→ **Problem description**
Set down the listing below verbatim, but only from its first line through the line containing "col = S.collection".

+ + + + + + +

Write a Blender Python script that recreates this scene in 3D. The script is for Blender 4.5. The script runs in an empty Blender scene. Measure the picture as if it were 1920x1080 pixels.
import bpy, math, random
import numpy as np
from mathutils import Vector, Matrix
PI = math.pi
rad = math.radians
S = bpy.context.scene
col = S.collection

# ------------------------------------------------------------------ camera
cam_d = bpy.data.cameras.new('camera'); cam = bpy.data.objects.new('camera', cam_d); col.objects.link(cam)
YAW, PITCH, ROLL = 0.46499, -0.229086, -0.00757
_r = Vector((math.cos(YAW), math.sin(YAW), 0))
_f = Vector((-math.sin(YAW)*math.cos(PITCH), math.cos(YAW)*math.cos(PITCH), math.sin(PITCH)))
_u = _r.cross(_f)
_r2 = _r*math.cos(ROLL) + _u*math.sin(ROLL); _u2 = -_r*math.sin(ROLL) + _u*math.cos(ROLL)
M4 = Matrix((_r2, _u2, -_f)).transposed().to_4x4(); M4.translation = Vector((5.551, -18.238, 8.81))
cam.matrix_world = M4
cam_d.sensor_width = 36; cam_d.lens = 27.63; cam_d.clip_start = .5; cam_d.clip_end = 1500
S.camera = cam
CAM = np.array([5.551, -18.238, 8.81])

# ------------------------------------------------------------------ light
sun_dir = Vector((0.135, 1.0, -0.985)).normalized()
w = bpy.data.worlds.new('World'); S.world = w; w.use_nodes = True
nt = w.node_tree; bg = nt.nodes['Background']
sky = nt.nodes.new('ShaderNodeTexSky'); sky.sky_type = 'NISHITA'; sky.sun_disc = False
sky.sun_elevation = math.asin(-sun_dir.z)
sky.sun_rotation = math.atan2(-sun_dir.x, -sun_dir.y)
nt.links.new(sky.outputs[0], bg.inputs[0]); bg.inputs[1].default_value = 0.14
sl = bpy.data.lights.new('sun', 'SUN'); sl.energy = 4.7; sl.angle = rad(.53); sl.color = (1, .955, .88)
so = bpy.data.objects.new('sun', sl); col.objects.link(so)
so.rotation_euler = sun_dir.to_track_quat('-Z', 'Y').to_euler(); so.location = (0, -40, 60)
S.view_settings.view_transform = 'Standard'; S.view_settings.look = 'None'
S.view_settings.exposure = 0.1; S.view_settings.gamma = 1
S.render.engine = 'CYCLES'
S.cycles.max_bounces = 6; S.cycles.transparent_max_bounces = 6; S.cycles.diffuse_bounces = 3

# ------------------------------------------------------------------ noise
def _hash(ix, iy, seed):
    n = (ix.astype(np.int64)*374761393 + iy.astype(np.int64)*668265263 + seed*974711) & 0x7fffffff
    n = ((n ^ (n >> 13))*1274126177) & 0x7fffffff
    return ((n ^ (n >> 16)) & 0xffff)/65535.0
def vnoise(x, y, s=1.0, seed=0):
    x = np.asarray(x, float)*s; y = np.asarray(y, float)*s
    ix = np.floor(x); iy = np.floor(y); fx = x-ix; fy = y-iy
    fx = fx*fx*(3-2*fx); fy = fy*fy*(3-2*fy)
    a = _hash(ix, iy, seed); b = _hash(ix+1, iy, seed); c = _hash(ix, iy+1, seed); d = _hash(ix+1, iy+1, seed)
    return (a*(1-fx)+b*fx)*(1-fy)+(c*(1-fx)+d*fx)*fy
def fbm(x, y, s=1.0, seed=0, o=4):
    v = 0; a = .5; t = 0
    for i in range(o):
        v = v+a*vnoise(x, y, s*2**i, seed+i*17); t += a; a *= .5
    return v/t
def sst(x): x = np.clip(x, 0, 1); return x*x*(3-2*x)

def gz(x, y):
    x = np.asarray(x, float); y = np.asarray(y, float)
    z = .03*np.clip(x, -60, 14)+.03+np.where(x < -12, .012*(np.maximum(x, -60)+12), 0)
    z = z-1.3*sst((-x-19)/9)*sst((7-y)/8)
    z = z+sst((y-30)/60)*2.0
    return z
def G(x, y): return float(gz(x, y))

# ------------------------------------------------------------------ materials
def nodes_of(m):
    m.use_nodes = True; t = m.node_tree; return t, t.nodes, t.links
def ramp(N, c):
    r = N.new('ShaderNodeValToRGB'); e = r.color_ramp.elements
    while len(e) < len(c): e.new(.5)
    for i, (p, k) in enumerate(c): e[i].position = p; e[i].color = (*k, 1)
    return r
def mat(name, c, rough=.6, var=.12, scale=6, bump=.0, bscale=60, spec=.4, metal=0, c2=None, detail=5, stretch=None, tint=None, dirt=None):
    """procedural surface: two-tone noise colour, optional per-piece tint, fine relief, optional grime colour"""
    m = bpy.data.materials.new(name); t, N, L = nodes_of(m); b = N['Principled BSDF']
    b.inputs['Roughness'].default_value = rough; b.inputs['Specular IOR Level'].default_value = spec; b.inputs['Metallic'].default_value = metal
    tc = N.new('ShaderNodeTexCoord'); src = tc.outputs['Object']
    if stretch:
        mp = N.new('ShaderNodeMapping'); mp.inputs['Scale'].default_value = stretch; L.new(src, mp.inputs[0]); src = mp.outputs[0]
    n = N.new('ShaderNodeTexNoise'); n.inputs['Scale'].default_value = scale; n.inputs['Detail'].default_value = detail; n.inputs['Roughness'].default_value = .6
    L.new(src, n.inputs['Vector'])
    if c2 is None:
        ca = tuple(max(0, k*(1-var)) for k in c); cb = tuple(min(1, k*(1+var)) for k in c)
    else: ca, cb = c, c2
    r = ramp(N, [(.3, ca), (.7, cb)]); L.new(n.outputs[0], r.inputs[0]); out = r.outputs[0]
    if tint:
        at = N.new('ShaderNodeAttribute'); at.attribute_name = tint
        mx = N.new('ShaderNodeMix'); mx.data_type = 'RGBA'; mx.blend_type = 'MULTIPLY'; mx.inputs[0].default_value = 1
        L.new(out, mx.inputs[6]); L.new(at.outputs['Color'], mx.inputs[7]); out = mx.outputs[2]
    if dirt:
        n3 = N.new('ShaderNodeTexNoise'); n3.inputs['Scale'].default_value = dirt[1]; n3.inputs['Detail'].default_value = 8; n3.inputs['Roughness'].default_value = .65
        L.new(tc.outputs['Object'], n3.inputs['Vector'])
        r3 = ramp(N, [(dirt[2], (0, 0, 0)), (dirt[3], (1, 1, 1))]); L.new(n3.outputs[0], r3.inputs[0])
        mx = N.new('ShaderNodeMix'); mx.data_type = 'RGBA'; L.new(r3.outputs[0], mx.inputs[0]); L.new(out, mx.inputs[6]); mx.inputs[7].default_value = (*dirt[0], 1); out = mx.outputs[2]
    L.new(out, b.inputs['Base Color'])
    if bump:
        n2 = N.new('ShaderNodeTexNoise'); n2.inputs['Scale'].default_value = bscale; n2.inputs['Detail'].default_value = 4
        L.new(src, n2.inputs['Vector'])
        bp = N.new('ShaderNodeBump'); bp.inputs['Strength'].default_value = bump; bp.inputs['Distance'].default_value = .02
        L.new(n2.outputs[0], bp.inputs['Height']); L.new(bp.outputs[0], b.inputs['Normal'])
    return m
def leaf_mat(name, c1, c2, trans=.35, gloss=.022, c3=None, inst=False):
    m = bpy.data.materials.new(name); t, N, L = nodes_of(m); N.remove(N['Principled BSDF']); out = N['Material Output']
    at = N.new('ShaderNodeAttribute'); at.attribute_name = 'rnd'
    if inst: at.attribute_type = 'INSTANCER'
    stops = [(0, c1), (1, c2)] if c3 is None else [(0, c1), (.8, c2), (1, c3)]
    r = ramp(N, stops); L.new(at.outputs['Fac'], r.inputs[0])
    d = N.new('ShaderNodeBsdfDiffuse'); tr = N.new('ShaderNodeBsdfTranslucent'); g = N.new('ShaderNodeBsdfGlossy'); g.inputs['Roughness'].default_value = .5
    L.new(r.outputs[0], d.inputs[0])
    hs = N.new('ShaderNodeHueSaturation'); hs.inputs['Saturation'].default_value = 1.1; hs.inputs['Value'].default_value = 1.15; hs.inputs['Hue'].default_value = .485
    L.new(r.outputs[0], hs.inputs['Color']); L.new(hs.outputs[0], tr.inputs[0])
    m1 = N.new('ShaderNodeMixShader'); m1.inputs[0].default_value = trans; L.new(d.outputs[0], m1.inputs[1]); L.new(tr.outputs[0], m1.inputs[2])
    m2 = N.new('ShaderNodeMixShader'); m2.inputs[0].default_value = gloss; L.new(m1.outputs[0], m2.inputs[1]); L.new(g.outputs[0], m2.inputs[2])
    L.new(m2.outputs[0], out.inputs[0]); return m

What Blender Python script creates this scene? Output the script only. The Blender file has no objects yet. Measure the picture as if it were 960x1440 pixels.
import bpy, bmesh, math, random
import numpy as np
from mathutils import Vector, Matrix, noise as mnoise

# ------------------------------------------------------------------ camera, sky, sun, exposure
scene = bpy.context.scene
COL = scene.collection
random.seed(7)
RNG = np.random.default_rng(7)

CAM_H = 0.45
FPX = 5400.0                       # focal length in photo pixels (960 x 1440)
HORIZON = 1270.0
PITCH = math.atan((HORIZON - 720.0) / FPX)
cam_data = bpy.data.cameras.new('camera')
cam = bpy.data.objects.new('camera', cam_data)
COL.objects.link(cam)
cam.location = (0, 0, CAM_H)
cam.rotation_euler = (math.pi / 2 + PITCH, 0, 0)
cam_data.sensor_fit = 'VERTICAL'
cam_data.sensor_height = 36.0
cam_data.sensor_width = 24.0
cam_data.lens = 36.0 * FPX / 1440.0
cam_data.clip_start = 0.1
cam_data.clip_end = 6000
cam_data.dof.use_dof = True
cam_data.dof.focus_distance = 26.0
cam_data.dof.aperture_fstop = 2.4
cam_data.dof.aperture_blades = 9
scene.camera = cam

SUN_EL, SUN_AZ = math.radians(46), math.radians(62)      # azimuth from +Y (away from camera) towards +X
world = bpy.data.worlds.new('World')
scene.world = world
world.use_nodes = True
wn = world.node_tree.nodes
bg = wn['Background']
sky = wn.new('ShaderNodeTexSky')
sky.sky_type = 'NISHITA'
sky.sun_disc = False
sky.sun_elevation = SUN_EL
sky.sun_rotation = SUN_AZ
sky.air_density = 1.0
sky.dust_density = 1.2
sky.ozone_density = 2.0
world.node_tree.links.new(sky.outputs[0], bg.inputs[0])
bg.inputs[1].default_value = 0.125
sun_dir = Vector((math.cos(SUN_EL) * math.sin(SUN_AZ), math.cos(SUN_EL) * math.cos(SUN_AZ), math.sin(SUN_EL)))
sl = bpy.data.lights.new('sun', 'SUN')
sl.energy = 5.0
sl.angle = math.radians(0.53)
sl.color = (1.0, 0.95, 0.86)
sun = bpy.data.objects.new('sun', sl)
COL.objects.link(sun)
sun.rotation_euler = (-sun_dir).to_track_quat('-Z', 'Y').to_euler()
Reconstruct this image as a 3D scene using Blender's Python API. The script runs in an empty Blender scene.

+ + + + + + +

→ **Written solution**
Write a Blender Python script that recreates this scene in 3D. The script is for Blender 4.5. The script runs in an empty Blender scene. Measure the picture as if it were 1920x1080 pixels.
import bpy, math, random
import numpy as np
from mathutils import Vector, Matrix
PI = math.pi
rad = math.radians
S = bpy.context.scene
col = S.collection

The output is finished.